Do children have to be especially gullible to be vulnerable to the effects of religious indoctrination and ritualized habit?
I think not.
As a person raised Catholic, I recognize the deceitful process
As a person who was resolutely raised Catholic but left the fold at 17, I know something about the process of ideological conditioning over time. The strategy and tactics appear to be similar for most if not all religious traditions. I left eventually but was apparently only part of a relatively small minority of apostates in my tribe.
However, there had been a time, when I was 10 or 11, when I thought it would be grand to become a priest (after hearing a stirring Holy Name Society talk by a charismatic Jesuit who had saved souls in the wilds of Nepal—how exotic!).
That thought likely would never have occurred to me if I already hadn’t been entombed for years in the cocoon of devout Catholicism.
As a 72-year-old longtime nontheist today, I still catch myself thinking in very Catholic ways, such as reacting somewhat prudishly to physical immodesty, even though, rationally, I know that’s silly. And when I stopped going to confession in my late teens, I figuratively shielded my head for a time, thinking the heavens might collapse on me for my sinfulness (and probably still do, subconsciously).
But I relaxed somewhat when—it was a little surprising to me at the time—nothing at all happened. And the guilt then fairly quickly evaporated.
I realized I had carelessly become habituated as a Catholic without much critical thought.
That’s a commonality religious evangelists and political demagogues count on in perpetuating their brands.
The echoes of childhood indoctrination remain
So even though I don’t think I was a particularly gullible kid, I still carry around unwelcome artifacts of Catholicism in my head to this day (“Who is God? God is the supreme being who made all things.” Marriage is holy. The Father, Son, and Holy Ghost are real.) Certainly, I didn’t put those notions there.
So, from this vantage and having read a lot of personal accounts of the often bitter, punishing shunning inflicted on apostates, particularly acute within fundamentalist Christian and Muslim sects, it’s impossible for me now to ignore the vice-like grip these faiths have on their members—whether or not they were gullible kids or true believers later.

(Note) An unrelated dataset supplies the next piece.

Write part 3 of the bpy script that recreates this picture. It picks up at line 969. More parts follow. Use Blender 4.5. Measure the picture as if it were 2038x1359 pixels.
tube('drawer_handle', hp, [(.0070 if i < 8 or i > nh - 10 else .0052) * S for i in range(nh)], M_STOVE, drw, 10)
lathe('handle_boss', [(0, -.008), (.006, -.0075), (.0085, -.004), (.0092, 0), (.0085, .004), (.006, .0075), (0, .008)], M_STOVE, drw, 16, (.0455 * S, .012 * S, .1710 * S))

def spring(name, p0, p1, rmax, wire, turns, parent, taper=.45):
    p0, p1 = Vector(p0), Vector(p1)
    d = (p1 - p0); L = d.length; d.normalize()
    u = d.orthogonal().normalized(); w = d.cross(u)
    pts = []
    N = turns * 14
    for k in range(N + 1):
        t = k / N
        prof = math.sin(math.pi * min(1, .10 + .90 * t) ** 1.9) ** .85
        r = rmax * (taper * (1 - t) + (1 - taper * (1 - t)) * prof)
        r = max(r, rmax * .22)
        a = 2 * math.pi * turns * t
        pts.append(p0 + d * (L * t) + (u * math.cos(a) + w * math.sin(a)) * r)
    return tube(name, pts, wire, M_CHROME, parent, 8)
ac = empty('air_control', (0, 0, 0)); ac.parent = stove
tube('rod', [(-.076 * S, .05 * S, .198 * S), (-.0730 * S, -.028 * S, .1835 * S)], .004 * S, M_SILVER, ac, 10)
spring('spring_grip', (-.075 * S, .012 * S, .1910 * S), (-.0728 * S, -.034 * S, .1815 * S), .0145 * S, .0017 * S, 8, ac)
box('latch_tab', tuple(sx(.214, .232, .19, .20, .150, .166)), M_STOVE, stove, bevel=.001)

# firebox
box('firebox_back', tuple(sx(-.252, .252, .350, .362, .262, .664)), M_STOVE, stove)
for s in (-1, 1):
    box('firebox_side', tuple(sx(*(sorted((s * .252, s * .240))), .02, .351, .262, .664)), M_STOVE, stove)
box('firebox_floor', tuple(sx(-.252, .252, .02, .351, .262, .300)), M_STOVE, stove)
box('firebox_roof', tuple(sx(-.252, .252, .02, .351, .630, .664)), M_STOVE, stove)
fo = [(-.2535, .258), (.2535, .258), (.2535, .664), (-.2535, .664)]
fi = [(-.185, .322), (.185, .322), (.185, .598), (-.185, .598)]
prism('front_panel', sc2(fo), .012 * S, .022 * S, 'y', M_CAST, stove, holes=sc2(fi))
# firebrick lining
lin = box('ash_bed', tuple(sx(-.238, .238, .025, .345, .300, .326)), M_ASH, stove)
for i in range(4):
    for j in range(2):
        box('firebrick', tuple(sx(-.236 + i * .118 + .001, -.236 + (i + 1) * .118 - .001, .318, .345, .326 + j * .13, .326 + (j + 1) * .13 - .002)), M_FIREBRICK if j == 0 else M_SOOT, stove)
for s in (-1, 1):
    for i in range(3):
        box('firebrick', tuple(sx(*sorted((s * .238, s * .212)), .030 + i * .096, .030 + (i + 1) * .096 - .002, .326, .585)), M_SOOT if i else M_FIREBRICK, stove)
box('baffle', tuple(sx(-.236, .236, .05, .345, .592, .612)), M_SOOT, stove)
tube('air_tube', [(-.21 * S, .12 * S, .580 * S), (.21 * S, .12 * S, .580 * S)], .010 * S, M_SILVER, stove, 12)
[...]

I felt a bit of that myself when I left the faith.
This hyper-focus on the theory that childhood gullibility does not lead to lifelong religiosity seems misdirected. We should be trying to find out what does—and fix it. Childhood vulnerability is manifestly part of it, because why would ecclesiastic leaders be so ruthlessly intent on corralling children into their faith, generation after generation. They’re not guessing about the habituating, entrapping effects of indoctrination.
If we don’t do something bold to derail this tradition, decades and perhaps centuries hence, children will continue, as always since time immemorial, to be fed lies as truths about invisible, all-powerful beings in the sky. Or about visible, flawed but charismatic beings on Earth.
And whether or not kids are gullible, most of them still will almost surely find phantoms of these habituated fantasies lurking in their minds many years hence.
That said, I know some studies show that kids aren’t all that gullible, but, honestly, I don’t see much real-world evidence of that. Children are clueless sponges, but even if they don’t totally buy what they’re taught, it can still worm its way deep into their psyches—and subconsciously corrupt their reason as adults.
The witches’ brew of ideological indoctrination, I suspect, mixes relentless habituation in childhood, and possibly a dash of cognitive gullibility, to create adult true believers.